Warface Producer Defends Female Designs as “Cultural Relativism”

The female character models in Crytek’s Warface are different around the world but still unrealistic.

Every region in the world has its own cultural differences, but the male gaze in gaming feels like it’s doing its best to stay. Crytek’s free-to-play online shooter Warface is a game that differs around the world, keeping in mind that different cultures expect different things in life and in games. For example, weapons have different recoil levels in different regions (high in Russia, low in Asian regions). Furthermore, the design of female character models changes by region. In a set of images, one can see the male character models are completely covered in a more realistic set of military gear while the female models for the same classes draw attention to their cleavage.

“The female skins [are] a good example of how we see how culturally the different regions approach the same game in different ways,” Warface executive producer Joshua Howard said. “The skins we’re showing right now are the skins that basically came out of our Russian region. They’re not what our players at first requested in the Russian region. They tended to be considerably more extreme than what we ended up shipping with.”

Howard compares the Russian character models to the Chinese character models. He fails to come up with a good description of the difference, but he insists the Chinese models are “also disproportionate but in a way that’s more…Chinese?” The concept of different designs for different regions based on that area’s feedback is interesting until it falls to an unnecessary level of pandering to the audience that many game studios still can’t leave alone.

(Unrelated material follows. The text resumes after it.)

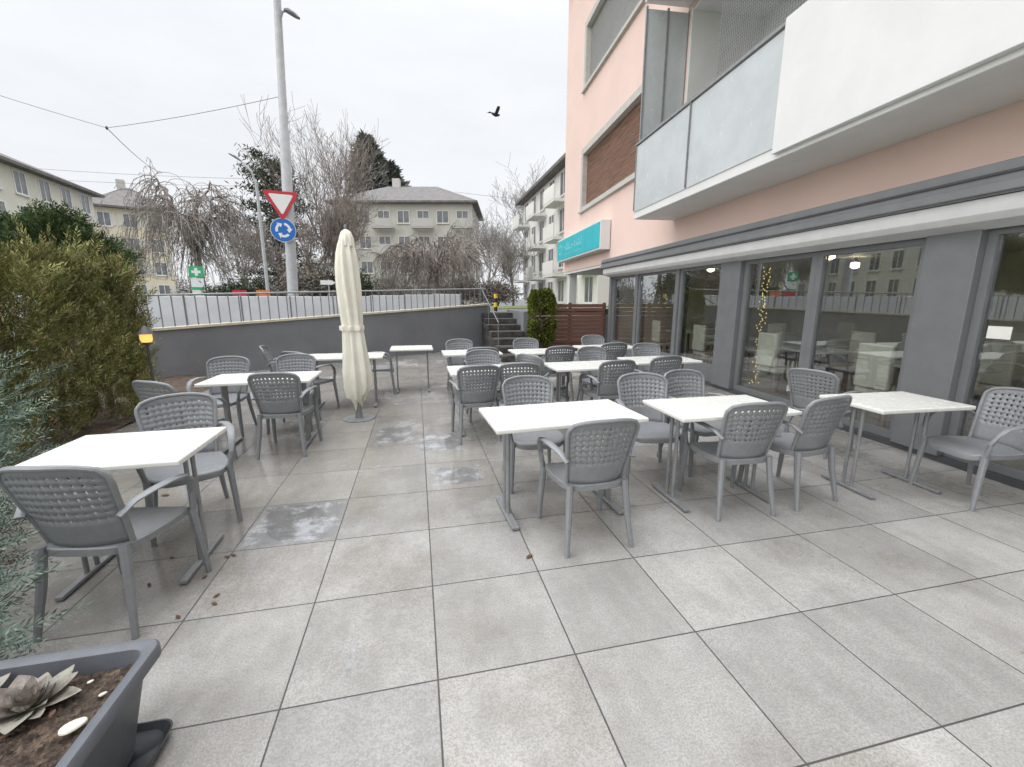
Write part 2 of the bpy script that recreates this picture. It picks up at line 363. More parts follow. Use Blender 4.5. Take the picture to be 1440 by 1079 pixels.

Howard mentions that there was tension between making the game cohesive and also making it appropriate for different regions. He compares the decision to change female character models and weapon recoil levels to the recipe for Coca Cola, which changes slightly in every region but is still Coca Cola. However, as Wired puts it, that “highlights the fact that the lady skins are being considered very differently than their male counterparts.” While this problem is rampant in media today, it’s disheartening to see it defended as “cultural relativism.”